(begin)
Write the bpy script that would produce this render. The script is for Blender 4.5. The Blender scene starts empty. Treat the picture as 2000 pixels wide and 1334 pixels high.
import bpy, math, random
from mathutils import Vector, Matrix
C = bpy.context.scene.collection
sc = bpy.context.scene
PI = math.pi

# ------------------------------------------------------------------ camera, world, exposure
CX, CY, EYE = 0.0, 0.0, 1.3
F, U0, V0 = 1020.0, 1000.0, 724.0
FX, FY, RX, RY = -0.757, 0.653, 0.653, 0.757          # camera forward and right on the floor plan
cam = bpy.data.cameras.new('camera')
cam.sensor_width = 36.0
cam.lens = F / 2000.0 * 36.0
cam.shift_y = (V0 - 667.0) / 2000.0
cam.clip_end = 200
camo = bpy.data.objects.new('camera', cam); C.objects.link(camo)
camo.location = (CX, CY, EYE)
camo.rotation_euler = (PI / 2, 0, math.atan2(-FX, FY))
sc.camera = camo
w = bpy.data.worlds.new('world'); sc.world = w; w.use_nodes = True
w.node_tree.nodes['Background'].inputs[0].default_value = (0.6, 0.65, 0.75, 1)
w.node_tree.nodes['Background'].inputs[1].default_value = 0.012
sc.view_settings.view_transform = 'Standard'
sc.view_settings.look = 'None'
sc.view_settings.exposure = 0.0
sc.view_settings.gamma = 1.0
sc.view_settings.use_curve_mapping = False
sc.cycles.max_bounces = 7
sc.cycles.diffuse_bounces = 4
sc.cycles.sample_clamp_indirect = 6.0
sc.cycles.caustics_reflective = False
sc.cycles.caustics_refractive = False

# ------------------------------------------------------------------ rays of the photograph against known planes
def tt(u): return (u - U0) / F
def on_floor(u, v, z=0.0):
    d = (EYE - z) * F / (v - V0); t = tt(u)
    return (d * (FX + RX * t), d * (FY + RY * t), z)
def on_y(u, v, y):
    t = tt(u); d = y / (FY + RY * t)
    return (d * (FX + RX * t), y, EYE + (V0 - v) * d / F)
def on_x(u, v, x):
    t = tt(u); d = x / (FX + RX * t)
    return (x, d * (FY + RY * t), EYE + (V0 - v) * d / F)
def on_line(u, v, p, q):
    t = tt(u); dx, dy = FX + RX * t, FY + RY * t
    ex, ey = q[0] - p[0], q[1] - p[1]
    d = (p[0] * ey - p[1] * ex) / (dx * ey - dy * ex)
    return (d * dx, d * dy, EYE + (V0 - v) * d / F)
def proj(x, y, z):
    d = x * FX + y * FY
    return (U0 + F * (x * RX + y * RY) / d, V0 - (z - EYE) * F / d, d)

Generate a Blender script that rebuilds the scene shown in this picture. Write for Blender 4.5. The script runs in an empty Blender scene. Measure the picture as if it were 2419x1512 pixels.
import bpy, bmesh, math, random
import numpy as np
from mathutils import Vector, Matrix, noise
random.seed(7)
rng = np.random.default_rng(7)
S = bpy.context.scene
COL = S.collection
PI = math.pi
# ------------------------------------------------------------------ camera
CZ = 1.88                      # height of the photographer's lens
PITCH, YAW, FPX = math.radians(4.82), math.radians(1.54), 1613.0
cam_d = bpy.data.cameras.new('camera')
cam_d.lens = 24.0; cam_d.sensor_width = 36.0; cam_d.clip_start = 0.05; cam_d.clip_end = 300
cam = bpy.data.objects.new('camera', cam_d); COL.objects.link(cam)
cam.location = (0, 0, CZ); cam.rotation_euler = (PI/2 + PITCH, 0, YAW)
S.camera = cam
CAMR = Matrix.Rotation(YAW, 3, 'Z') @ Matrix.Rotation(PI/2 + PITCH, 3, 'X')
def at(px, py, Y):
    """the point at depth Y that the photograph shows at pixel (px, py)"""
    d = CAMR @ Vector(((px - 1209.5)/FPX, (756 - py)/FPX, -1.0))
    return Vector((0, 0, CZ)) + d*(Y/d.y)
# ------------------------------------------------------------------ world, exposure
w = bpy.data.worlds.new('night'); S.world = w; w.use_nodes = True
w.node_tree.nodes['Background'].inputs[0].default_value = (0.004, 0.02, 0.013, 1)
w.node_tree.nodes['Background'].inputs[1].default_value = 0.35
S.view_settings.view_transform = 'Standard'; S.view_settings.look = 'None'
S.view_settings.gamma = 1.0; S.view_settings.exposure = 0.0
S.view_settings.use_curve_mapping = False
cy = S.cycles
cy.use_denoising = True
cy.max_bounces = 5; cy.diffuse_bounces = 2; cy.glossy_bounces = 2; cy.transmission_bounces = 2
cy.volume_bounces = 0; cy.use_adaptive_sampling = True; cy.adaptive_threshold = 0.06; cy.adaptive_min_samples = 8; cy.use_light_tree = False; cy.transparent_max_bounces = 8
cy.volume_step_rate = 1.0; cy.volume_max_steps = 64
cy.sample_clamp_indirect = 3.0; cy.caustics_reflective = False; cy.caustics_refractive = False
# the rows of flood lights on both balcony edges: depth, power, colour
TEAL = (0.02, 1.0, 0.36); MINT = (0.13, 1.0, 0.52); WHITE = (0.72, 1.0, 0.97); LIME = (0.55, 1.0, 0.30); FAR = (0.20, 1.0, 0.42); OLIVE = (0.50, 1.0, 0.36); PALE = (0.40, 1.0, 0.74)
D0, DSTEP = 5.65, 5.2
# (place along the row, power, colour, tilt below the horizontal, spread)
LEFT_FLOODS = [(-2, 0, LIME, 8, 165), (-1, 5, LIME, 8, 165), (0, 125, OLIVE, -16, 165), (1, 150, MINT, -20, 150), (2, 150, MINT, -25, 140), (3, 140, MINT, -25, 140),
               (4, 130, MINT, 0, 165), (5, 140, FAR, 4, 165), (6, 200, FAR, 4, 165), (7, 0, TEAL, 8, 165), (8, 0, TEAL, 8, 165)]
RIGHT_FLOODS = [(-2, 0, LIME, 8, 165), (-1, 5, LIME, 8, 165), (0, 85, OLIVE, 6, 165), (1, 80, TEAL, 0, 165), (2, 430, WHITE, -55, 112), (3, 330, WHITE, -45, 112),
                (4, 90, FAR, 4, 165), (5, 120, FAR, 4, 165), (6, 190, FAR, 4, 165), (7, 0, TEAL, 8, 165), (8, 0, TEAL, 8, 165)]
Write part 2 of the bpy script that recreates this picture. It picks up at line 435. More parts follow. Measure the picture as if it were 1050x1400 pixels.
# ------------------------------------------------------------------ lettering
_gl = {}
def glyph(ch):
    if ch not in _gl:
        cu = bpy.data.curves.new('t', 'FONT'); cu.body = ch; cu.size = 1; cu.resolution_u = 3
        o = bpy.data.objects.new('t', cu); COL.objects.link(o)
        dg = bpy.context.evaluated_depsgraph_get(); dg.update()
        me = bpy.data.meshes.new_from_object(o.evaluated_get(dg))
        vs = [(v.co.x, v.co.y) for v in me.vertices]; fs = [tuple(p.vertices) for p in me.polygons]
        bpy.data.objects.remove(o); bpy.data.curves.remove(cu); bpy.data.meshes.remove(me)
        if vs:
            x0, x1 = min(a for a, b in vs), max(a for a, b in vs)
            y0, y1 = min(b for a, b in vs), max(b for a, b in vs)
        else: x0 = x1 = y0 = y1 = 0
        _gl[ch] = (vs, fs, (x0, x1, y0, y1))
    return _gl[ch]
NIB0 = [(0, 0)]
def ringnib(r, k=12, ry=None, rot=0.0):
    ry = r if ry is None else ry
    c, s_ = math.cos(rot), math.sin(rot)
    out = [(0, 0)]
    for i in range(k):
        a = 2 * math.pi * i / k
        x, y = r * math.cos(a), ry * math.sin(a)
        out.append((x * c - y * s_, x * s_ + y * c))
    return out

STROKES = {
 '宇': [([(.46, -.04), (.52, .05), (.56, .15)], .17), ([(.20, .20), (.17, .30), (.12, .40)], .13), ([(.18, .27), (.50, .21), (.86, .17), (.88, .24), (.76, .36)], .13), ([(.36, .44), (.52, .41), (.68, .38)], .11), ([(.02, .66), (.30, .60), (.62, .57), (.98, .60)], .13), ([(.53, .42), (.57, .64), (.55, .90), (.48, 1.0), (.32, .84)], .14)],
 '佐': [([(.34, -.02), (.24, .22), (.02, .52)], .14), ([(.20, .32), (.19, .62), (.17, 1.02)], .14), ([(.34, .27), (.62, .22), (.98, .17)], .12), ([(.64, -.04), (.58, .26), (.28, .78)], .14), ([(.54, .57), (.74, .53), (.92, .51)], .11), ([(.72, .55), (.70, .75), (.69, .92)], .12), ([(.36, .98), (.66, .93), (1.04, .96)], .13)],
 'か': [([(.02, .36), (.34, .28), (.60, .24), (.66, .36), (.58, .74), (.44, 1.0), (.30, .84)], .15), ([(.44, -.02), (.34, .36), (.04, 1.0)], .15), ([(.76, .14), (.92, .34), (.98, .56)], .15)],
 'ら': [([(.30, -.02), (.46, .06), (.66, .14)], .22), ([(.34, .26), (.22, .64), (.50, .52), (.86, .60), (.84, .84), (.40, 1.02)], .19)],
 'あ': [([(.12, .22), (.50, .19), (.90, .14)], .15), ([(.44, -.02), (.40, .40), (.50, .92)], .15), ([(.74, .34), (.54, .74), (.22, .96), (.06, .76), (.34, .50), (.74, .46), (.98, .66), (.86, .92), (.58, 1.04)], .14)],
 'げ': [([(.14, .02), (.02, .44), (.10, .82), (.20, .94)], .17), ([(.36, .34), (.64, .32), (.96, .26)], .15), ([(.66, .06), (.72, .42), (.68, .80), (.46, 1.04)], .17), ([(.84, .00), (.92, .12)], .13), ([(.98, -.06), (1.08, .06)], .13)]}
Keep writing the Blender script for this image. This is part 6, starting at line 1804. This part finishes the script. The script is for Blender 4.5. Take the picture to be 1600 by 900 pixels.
(end)
- Written instruction -
The lines from the first of the entries through the line holding "sc.cycles.caustics_refractive = False" are to be restated word for word, and no others.

- Solved exercise -
Write the bpy script that would produce this render. The script is for Blender 4.5. The Blender scene starts empty. Treat the picture as 2000 pixels wide and 1334 pixels high.
import bpy, math, random
from mathutils import Vector, Matrix
C = bpy.context.scene.collection
sc = bpy.context.scene
PI = math.pi

# ------------------------------------------------------------------ camera, world, exposure
CX, CY, EYE = 0.0, 0.0, 1.3
F, U0, V0 = 1020.0, 1000.0, 724.0
FX, FY, RX, RY = -0.757, 0.653, 0.653, 0.757          # camera forward and right on the floor plan
cam = bpy.data.cameras.new('camera')
cam.sensor_width = 36.0
cam.lens = F / 2000.0 * 36.0
cam.shift_y = (V0 - 667.0) / 2000.0
cam.clip_end = 200
camo = bpy.data.objects.new('camera', cam); C.objects.link(camo)
camo.location = (CX, CY, EYE)
camo.rotation_euler = (PI / 2, 0, math.atan2(-FX, FY))
sc.camera = camo
w = bpy.data.worlds.new('world'); sc.world = w; w.use_nodes = True
w.node_tree.nodes['Background'].inputs[0].default_value = (0.6, 0.65, 0.75, 1)
w.node_tree.nodes['Background'].inputs[1].default_value = 0.012
sc.view_settings.view_transform = 'Standard'
sc.view_settings.look = 'None'
sc.view_settings.exposure = 0.0
sc.view_settings.gamma = 1.0
sc.view_settings.use_curve_mapping = False
sc.cycles.max_bounces = 7
sc.cycles.diffuse_bounces = 4
sc.cycles.sample_clamp_indirect = 6.0
sc.cycles.caustics_reflective = False
sc.cycles.caustics_refractive = False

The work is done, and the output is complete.